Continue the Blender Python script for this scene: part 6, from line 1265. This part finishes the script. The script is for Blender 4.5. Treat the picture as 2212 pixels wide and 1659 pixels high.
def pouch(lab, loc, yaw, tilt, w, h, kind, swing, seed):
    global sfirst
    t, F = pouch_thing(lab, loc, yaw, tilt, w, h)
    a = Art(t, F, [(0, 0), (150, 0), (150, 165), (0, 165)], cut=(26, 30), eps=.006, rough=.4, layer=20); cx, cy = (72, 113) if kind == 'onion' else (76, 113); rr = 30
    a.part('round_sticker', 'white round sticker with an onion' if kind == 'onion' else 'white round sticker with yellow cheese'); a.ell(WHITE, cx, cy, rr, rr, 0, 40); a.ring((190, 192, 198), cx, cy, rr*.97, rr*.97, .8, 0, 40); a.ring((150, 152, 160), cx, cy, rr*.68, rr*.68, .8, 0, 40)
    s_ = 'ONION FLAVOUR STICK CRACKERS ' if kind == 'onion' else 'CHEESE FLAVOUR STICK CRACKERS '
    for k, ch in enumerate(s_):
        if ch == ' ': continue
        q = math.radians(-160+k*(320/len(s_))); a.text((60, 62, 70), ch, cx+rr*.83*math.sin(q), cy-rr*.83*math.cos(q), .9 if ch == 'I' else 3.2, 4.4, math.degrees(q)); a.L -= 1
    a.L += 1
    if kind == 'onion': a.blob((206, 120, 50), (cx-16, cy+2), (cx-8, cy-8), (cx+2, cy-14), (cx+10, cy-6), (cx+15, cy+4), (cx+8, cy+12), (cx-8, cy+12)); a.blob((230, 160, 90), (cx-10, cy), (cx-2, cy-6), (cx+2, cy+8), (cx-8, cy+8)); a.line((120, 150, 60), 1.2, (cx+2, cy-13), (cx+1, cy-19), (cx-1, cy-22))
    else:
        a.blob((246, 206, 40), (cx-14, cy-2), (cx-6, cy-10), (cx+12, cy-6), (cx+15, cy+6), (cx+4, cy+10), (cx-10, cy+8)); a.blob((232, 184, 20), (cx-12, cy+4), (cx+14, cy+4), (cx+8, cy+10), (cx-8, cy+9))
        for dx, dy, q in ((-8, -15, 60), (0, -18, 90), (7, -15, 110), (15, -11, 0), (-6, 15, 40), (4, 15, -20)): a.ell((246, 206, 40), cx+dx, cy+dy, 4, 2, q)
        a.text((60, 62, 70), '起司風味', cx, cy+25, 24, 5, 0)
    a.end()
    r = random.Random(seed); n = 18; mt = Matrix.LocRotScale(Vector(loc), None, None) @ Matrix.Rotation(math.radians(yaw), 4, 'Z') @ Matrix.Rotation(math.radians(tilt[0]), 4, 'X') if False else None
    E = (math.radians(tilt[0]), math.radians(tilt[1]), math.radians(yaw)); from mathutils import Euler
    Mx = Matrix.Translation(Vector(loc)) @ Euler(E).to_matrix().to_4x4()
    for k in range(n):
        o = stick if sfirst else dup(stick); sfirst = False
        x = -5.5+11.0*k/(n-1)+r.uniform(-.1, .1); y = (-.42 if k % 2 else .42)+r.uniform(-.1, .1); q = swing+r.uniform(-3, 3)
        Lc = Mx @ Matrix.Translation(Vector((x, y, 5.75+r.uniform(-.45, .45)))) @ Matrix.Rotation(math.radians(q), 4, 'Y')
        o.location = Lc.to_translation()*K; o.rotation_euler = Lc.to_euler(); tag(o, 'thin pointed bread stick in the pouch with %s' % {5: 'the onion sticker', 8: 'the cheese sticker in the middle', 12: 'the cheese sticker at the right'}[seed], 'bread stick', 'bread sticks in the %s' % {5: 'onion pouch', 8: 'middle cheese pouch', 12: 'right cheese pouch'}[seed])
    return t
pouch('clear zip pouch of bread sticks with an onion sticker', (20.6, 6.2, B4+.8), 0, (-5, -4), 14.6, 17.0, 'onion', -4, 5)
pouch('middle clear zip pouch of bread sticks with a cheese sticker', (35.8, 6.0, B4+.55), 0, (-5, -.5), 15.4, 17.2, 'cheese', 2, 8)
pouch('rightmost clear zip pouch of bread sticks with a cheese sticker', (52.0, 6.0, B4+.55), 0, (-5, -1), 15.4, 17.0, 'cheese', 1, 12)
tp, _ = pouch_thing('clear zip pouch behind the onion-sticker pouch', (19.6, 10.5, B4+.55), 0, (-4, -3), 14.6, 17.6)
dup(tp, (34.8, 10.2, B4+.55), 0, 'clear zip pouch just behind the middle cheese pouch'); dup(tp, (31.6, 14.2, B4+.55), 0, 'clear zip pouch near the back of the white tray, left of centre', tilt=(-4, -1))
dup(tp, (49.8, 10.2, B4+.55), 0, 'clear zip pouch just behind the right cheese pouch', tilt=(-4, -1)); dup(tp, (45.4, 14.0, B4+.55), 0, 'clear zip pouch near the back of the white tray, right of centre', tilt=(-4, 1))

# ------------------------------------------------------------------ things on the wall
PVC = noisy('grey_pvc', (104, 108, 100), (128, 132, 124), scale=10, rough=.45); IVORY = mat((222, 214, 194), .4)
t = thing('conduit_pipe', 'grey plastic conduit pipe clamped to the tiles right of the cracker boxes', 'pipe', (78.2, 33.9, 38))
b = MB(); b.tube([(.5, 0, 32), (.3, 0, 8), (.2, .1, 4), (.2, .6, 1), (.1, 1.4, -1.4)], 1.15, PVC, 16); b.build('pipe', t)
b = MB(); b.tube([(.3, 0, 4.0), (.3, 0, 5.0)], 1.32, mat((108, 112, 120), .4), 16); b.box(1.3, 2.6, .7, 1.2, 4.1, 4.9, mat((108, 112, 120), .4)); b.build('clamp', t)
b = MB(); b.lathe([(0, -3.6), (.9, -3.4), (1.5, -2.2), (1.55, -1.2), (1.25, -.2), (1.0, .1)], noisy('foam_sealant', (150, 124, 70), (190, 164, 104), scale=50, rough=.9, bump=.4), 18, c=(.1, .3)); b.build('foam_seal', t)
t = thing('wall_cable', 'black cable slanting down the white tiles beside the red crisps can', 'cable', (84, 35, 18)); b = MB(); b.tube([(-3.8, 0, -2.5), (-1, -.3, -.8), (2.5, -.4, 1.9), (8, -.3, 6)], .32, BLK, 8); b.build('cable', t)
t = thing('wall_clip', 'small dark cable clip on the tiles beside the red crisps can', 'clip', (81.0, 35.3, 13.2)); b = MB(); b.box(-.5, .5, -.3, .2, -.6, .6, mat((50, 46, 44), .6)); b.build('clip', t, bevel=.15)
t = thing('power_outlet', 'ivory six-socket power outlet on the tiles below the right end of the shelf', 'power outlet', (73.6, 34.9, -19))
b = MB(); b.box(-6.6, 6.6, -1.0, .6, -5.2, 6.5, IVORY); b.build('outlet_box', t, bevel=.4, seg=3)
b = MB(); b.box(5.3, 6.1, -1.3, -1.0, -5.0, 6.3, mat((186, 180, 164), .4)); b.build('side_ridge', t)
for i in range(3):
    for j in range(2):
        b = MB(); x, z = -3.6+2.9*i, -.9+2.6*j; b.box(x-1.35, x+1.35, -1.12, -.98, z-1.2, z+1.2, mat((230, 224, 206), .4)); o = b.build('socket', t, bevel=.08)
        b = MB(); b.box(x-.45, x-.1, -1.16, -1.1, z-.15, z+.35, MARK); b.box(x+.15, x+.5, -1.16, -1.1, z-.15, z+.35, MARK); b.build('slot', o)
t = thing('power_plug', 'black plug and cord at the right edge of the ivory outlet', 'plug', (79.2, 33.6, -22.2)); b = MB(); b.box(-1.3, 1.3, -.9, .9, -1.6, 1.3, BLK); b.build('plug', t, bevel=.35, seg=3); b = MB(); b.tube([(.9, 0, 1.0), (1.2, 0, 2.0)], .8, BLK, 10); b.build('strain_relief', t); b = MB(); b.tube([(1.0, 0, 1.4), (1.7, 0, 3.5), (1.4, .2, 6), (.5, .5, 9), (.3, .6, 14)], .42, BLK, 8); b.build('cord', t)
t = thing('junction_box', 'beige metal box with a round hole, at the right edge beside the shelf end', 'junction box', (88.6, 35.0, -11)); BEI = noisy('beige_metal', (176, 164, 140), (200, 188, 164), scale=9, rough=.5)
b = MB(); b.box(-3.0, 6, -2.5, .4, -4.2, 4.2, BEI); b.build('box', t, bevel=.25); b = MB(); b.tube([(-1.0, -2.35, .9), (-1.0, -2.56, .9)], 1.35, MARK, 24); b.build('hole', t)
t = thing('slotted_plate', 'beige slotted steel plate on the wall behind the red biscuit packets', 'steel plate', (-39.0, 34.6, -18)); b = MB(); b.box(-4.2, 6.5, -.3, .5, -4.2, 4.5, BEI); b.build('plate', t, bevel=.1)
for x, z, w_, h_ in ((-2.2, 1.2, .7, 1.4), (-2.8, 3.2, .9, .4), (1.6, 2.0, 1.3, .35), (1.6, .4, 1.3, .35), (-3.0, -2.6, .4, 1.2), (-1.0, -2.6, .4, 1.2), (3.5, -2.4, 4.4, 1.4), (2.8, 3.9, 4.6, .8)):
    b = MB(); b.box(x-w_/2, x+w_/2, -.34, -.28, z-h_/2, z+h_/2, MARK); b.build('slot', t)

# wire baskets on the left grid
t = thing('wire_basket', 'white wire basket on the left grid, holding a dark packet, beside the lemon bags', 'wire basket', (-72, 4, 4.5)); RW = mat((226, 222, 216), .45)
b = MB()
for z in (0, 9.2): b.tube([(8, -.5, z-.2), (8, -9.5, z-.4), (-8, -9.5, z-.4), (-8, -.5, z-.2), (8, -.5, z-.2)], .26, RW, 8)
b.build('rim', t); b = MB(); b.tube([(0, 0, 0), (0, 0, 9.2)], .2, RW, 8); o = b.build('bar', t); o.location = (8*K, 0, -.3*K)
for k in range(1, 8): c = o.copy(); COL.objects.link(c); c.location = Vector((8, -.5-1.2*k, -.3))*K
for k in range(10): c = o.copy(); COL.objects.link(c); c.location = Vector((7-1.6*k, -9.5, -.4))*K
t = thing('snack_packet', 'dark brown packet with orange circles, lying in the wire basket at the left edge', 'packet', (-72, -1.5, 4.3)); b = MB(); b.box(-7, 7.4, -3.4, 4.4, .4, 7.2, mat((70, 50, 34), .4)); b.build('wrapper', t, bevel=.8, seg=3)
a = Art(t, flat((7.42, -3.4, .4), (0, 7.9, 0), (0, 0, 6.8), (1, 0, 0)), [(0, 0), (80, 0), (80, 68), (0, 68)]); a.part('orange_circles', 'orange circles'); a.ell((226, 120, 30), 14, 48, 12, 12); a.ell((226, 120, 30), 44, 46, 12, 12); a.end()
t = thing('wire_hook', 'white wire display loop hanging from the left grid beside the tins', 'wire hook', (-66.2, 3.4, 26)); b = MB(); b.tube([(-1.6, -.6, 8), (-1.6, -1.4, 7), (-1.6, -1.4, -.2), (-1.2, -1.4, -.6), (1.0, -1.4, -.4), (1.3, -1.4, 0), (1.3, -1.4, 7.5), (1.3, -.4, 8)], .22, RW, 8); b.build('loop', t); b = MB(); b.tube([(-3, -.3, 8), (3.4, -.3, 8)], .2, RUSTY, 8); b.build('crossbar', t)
####
## YOUR INSTRUCTIONS
Your task is to report how many lines of the material include the string "part". Give the number and no other words.

## WORKED ANSWER
3